Russ Fischer Agrees: How is this commonly agreed upon as one of Hopkins’ best roles, Oscar or no? Paul Lynde’s work is more restrained. But nothing validates genre like great actors getting high-profile awards for letting their guard down. Or is it just that in America, we hate educated/cultured people like Lecter (and Hopkins) so much that we can only appreciate them when they’re also eating people and helping to capture rampantly violent cross-dressers? If you actually love movies about well-mannered deviants you know that The Vanishing (in addition to Nick’s mentions above) is the go-to project. Now, who wants to buy my first-print Criterion edition of this flick?

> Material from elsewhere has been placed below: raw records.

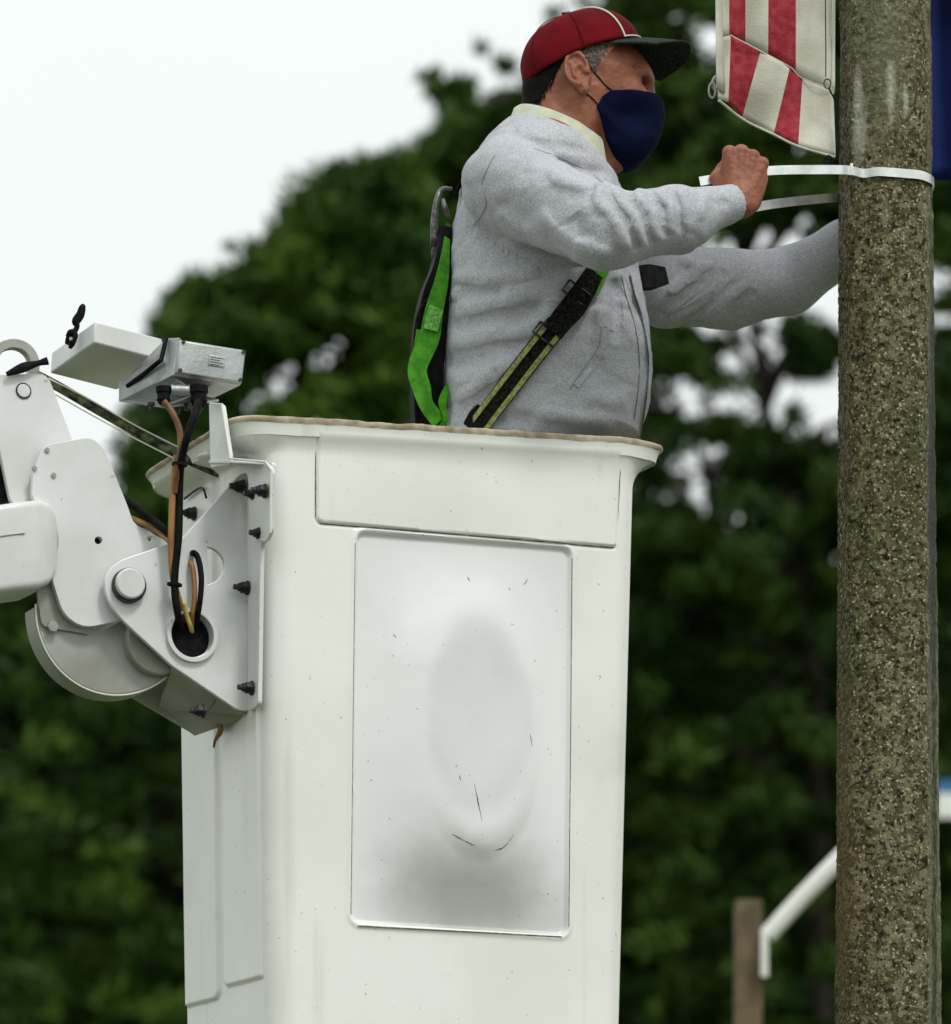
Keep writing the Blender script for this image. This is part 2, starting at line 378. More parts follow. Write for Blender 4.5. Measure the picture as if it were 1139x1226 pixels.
# grey in the pocket: soiling with slope and dent shade painted in
def grime_shade(m, center, rad, col, fac, hole=None, soft=(.5, 1.5, .55)):
    t = m.node_tree; b = t.nodes['Principled BSDF']; g = t.nodes.new('ShaderNodeNewGeometry')
    sub = t.nodes.new('ShaderNodeVectorMath'); sub.operation = 'SUBTRACT'; sub.inputs[1].default_value = tuple(center)
    t.links.new(g.outputs['Position'], sub.inputs[0])
    dv = t.nodes.new('ShaderNodeVectorMath'); dv.operation = 'DIVIDE'; dv.inputs[1].default_value = rad
    t.links.new(sub.outputs[0], dv.inputs[0])
    ln = t.nodes.new('ShaderNodeVectorMath'); ln.operation = 'LENGTH'; t.links.new(dv.outputs[0], ln.inputs[0])
    n = t.nodes.new('ShaderNodeTexNoise'); n.inputs['Scale'].default_value = 14; n.inputs['Detail'].default_value = 7; t.links.new(g.outputs['Position'], n.inputs['Vector'])
    ad = t.nodes.new('ShaderNodeMath'); ad.operation = 'MULTIPLY_ADD'; ad.inputs[1].default_value = soft[2]; t.links.new(n.outputs['Fac'], ad.inputs[0]); t.links.new(ln.outputs['Value'], ad.inputs[2])
    r = t.nodes.new('ShaderNodeMapRange'); r.interpolation_type = 'SMOOTHSTEP'; r.inputs[1].default_value = soft[0]; r.inputs[2].default_value = soft[1]; r.inputs[3].default_value = fac; r.inputs[4].default_value = 0
    t.links.new(ad.outputs[0], r.inputs[0])
    out_ = r.outputs[0]
    if hole:
        s2_ = t.nodes.new('ShaderNodeVectorMath'); s2_.operation = 'SUBTRACT'; s2_.inputs[1].default_value = tuple(hole[0]); t.links.new(g.outputs['Position'], s2_.inputs[0])
        d2_ = t.nodes.new('ShaderNodeVectorMath'); d2_.operation = 'DIVIDE'; d2_.inputs[1].default_value = hole[1]; t.links.new(s2_.outputs[0], d2_.inputs[0])
        l2_ = t.nodes.new('ShaderNodeVectorMath'); l2_.operation = 'LENGTH'; t.links.new(d2_.outputs[0], l2_.inputs[0])
        r2_ = t.nodes.new('ShaderNodeMapRange'); r2_.interpolation_type = 'SMOOTHSTEP'; r2_.inputs[1].default_value = .93; r2_.inputs[2].default_value = 1.06; r2_.inputs[3].default_value = .12; t.links.new(l2_.outputs['Value'], r2_.inputs[0])
        mm_ = t.nodes.new('ShaderNodeMath'); mm_.operation = 'MULTIPLY'; t.links.new(out_, mm_.inputs[0]); t.links.new(r2_.outputs[0], mm_.inputs[1]); out_ = mm_.outputs[0]
    x = t.nodes.new('ShaderNodeMix'); x.data_type = 'RGBA'; x.inputs['B'].default_value = (*col, 1)
    t.links.new(b.inputs['Base Color'].links[0].from_socket, x.inputs['A']); t.links.new(out_, x.inputs['Factor']); t.links.new(x.outputs['Result'], b.inputs['Base Color'])
gc = front_pt(560, 1060)
grime_shade(M['pocket'], front_pt(566, 1075), (.205, .2, .118), (.24, .24, .215), .72, (front_pt(580, 880), (.088, .3, .192)))  # soiling, with the shade of the panel's lower slope put into the colour
grime_shade(M['pocket'], front_pt(574, 858), (.092, .2, .168), (.50, .50, .515), .34, None, (1.0, 1.3, .3))  # shade of the oval dent, put into the colour
# inner wall, floor
inn = []
for z in (ZT + .004, ZT - .08, ZT - .11, ZB + .02):
    p_, _ = perim((6, 5, 5, 6), -.012 if z > ZT - .1 else -.045, z); inn.append([B(a, b, z) for a, b in p_])
v_, f_ = loft(inn, caps=False); n_ = len(inn[0]); f_.append(tuple(2 * n_ + k for k in range(n_)))
obj('liner', v_, f_, M['gel'], bucket)
p_, _ = perim((6, 5, 5, 6), 0, ZB); v_, f_ = loft([[B(a, b, ZB - .002) for a, b in p_], [B(a, b, ZB - .03) for a, b in perim((6, 5, 5, 6), -.02, ZB)[0]]])
obj('bottom', v_, f_, M['gel'], bucket)
# rim: rolled lip
prof = [(.0450, -.046), (.0482, -.029), (.0515, -.018), (.0545, -.012), (.0585, -.007), (.060, -.001), (.058, .005), (.052, .0075), (.03, .009), (.0, .010), (-.006, .008), (-.010, .0), (-.011, -.010)]
def rimring(g, dz):
    p_, nn = perim((120, 40, 30, 10), 0, ZT); out = []
    for (a, b), (nx, ny) in zip(p_, nn):
        q_ = B(a + nx * g, b + ny * g * (.22 if ny < 0 and g > 0 else 1), ZT + .006 + (dz + .008) * .58 + lift(a))
        out.append(q_)
    return np.array(out)
RR = [rimring(g, dz) for g, dz in prof]
for j, r in enumerate(RR):
    RR[j] = r + Z * (fbm(r * 22, 3)[:, None] * .0009) + (0.0009 * fbm(r * 60, 2))[:, None] * Z
n_ = len(RR[0]); V_ = np.concatenate(RR); F_ = []; mi = []
for i in range(len(RR) - 1):
    for k in range(n_):
        F_.append((i * n_ + k, i * n_ + (k + 1) % n_, (i + 1) * n_ + (k + 1) % n_, (i + 1) * n_ + k)); mi.append(1 if 3 <= i <= 10 else 0)
rim = obj('rim', V_, np.array(F_), None, bucket, mats=[M['gel'], M['lip']], mi=mi); rim['label'] = 'flared rim with tan worn edge'
# edge shadow drawn in round the raised panel, soiled lines round the recessed one
def fsurf(x, y, lift_=.0003):
    p = front_pt(x, y); u_, z_ = uz(p); h_ = relief_front(np.array([u_]), np.array([z_]))[0]; return p - Vv * (h_ + lift_)
def line(a, b, n=40): return [(a[0] + (b[0] - a[0]) * t, a[1] + (b[1] - a[1]) * t) for t in np.linspace(0, 1, n)]
M['dirt_shade'] = mat('dirty line and edge shade', (.10, .09, .06), .9, spec=.1, nscale=60, ncol=(.35, .33, .27), nfac=(.45, .7))
for a_, b_, r_ in (((378.5, 522), (378.5, 619), .0011), ((383, 626.5), (735, 655.5), .0012), ((743.5, 545), (739, 650), .0007), ((385, 508), (400, 504), .0007), ((428, 1109), (672, 1122), .0012), ((685, 668), (681, 1110), .0007), ((425, 650), (420, 1095), .0006)):
    obj('panel_edge_line', *tube([fsurf(x, y) for x, y in line(a_, b_)], r_, n=5, curve=0), M['dirt_shade'], bucket)
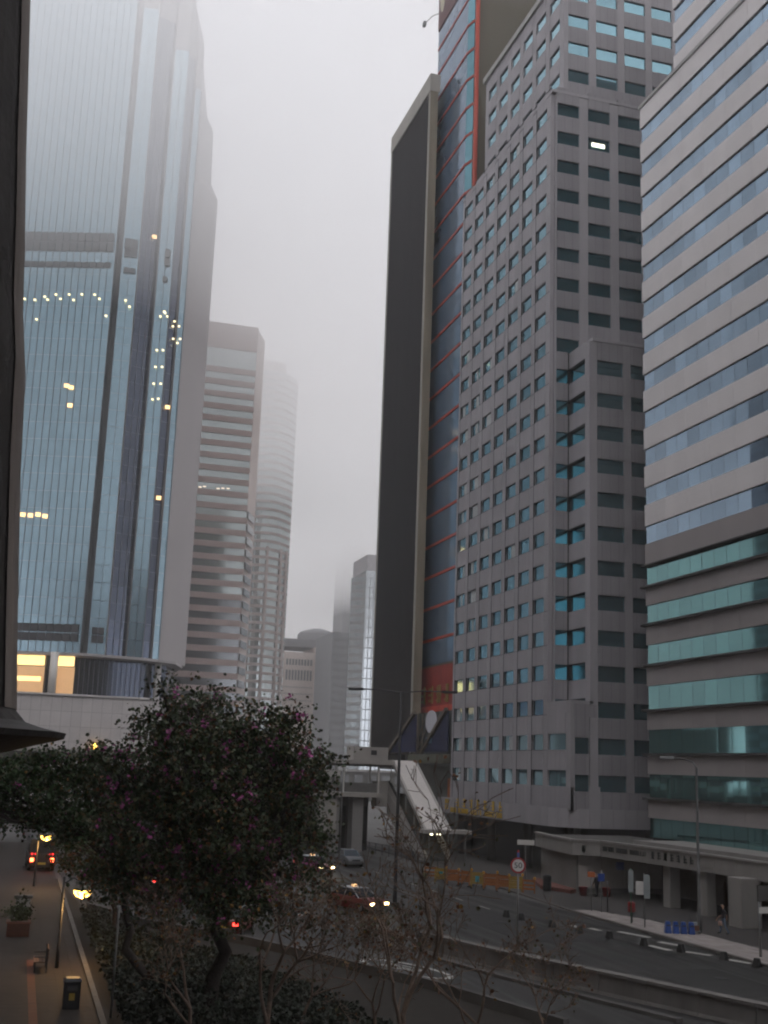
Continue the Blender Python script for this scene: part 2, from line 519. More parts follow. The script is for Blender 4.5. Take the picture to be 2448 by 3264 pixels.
# street face
for j in range(8):
    yf = 128.95 - 3.66 * j
    if j < 7:
        # groove, pier and window column; below z 15.4 the face runs on to Y 98.4
        mb = MB(); mb.box(XG + 0.02, XG + 0.43, yf - 2.56 - 1.02, yf - 2.56, 6.05, 79.2); mb.build("pier", clad_pier, gt)
    else:
        MB().box(XG + 0.02, XG + 0.43, 98.42, 99.4, 6.05, 15.4).build("pier", clad_pier, gt)
    for k in range(22):
        if j == 7 and k > 1: continue
        w = 2.56 if j < 7 else 3.9 - .05
        yc = yf - w / 2
        zt = WT[k]
        if j < 7 or k <= 1:
            o = piece("window", (0.04, w - 0.02, WH), g_grey, (XG + 0.20, yc, zt - WH / 2), gt, 0.004, 'x')
            h = P - WH
            piece("spandrel_panel", (0.30, w - 0.03, h - 0.02), clad, (XG + 0.15, yc, zt + h / 2), gt)
            piece("window_head", (0.20, w - 0.02, 0.10), reveal, (XG + 0.09, yc, zt - 0.05), gt) if False else None
for j in range(7):
    yg = 128.95 - 3.66 * j + .055
    MB().box(XG - .012, XG + .1, yg - .05, yg + .05, 6.2, 79.2).build("groove", reveal, gt)
for k in range(22):
    MB().box(XG - .008, XG + .05, 103.5, 129.6, WT[k] + P - WH - .06, WT[k] + P - WH - .02).build("sill", reveal, gt)
blindm = mat("window_blind", (.50, .53, .53), .8, var=.15, scale=1.5)
rgw = random.Random(4)
for k in range(22):
    for j in range(7):
        pr = (.7, .5, .25, .1, .06, .05, .05)[j] if k < 16 else .05
        if rgw.random() < pr:
            w_ = rgw.choice((.5, .8, 1.1, 1.5)); y_ = 128.95 - 3.66 * j - rgw.uniform(.3, 2.2 - w_ * .5) - w_ / 2
            y_ = max(y_, 128.95 - 3.66 * j - 2.5 + w_ / 2)
            piece("blind", (.012, w_, WH - .12), blindm, (XG + .165, y_, WT[k] - WH / 2), gt)
MB().box(XG + 0.02, XG + .43, 129.0, 129.72, 6.05, 79.2).build("pier", clad_pier, gt)
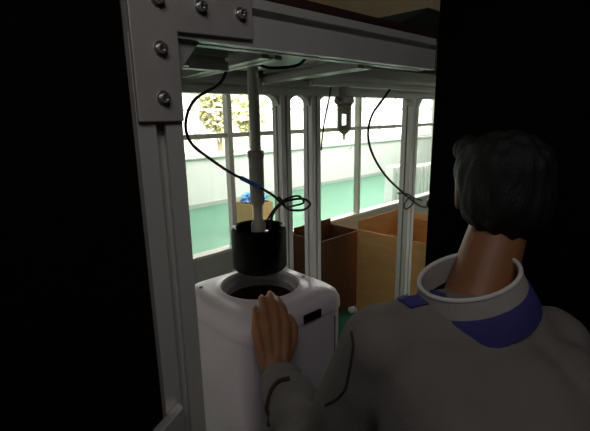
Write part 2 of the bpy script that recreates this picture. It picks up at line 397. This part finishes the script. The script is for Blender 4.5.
# cables
def cable(name, pts, rad, label, m=CABLE, cat='cable', sub=8):
    bm = bmesh.new(); c = pts[0]
    tube(bm, spline(pts, sub), rad, 8)
    return tag(obj(name, bm, m, None, tuple(c), smooth=True, rig=True), label, cat)
main = [(0.40, 0.33, 1.640), (0.377, 0.34, 1.590), (0.300, 0.35, 1.545), (0.268, 0.35, 1.485), (0.277, 0.345, 1.433), (0.32, 0.335, 1.392), (0.384, 0.32, 1.343), (0.436, 0.312, 1.314), (0.477, 0.308, 1.291),
        (0.532, 0.312, 1.258), (0.584, 0.33, 1.222), (0.635, 0.35, 1.19), (0.702, 0.35, 1.177), (0.738, 0.35, 1.191), (0.708, 0.35, 1.215), (0.648, 0.352, 1.221), (0.600, 0.352, 1.213), (0.563, 0.354, 1.180), (0.545, 0.356, 1.12), (0.54, 0.356, 1.094)]
c1 = cable('cable', main, 0.0042, 'black cable looping from the rig top down into the black press head')
sp = spline(main[6:9], 8)
bm = bmesh.new(); tube(bm, [q for q in sp[5:]], 0.0068, 10)
obj('blue_sleeve', bm, BLUE, c1, main[0], smooth=True)['label'] = 'blue connector sleeve'
cable('cable', [(0.545, 0.30, 1.252), (0.585, 0.322, 1.228), (0.61, 0.34, 1.205), (0.66, 0.36, 1.196), (0.715, 0.36, 1.200), (0.69, 0.36, 1.227), (0.63, 0.36, 1.225), (0.58, 0.36, 1.200), (0.545, 0.362, 1.165), (0.522, 0.365, 1.15)], 0.0038,
      'second black lead coiled beside the press rod coupling')
cable('cable', [(1.02, 0.50, 1.610), (1.008, 0.5, 1.558), (0.984, 0.5, 1.488), (0.966, 0.5, 1.401), (0.962, 0.5, 1.36)], 0.0032, 'thin black lead hanging straight down beside the air filter')
cable('hose', [(1.44, 0.5, 1.612), (1.393, 0.5, 1.572), (1.303, 0.5, 1.496), (1.276, 0.5, 1.408), (1.318, 0.5, 1.314), (1.422, 0.5, 1.209), (1.562, 0.5, 1.115), (1.70, 0.5, 1.035), (1.80, 0.5, 0.988), (1.90, 0.5, 0.975)], 0.0055, 'long black hose curving down to the rightmost rig post', cat='hose')
cable('cable', [(1.62, 0.55, 1.085), (1.70, 0.53, 1.068), (1.76, 0.53, 1.02), (1.70, 0.54, 0.985), (1.66, 0.53, 1.02), (1.72, 0.53, 1.05), (1.86, 0.54, 1.01)], 0.004, 'small tangle of black wire around the rightmost rig post')
cable('cable', [(0.50, 0.12, 1.650), (0.50, 0.16, 1.628), (0.46, 0.20, 1.622), (0.42, 0.21, 1.626), (0.40, 0.22, 1.650)], 0.004, 'short black cable tied under the front beam')
bm = bmesh.new(); lathe(bm, [(0.020, -0.05), (0.032, -0.035), (0.034, 0.035), (0.022, 0.05)], (0, 0, 0), 24, 'y')
o = tag(obj('connector', bm, CABLE, None, (0, 0, 0), smooth=True), 'black plug connector at the end of the long hose', 'connector'); o.location = G(1.93, 0.49, 0.985); o.rotation_euler = (0, 0, ROT)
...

Jeremy Smith Disagrees: If pressed, I’ll take my Demme psychopaths crass rather than epicurean (i.e. Ray Liotta in Something Wild), but the elocutionary splendor of Anthony Hopkins’s Hannibal Lecter, a delectable hybrid of Hal 9000 and Joseph Cotton’s charasmatically evil Uncle Charlie from Hitchcock’s Shadow of a Doubt, is a (sometimes quite literally) ripping good show in its own right. As a portrayal of madness, it’s as psychologically acute as Colin Clive’s Dr. Henry Frankenstein, but that’s in keeping with the heightened, fright-film tone of Harris’s novel. And that’s why Demme’s picture is, far and away, the finest adaptation of Harris’s work: it knows to succeed as a monster movie first. Other A-list directors might be embarrassed by the garish, page-turner surface of the such a tome, but Demme’s Roger Corman pedigree is perfect training for what is, at heart, a B-movie. And Ted Tally, an Obie Award-winning playwright, is careful not to intellectualize the hoary material; he focuses on character and pace, and while it’s not the subtlest script you’ll ever read, it is an expertly structured Hollywood entertainment. Those are kinda hard to pull off. If it were just a matter of cut-and-paste, Red Dragon would’ve been Silence of the Lambs‘s equal; absent Demme’s emotional intelligence (and just plain intelligence), it’s just an insipidly-shot greatest hits show that leaves you yearning for the genuine article. It’s a testament to Silence of the Lambs‘s lasting power that the film even got made.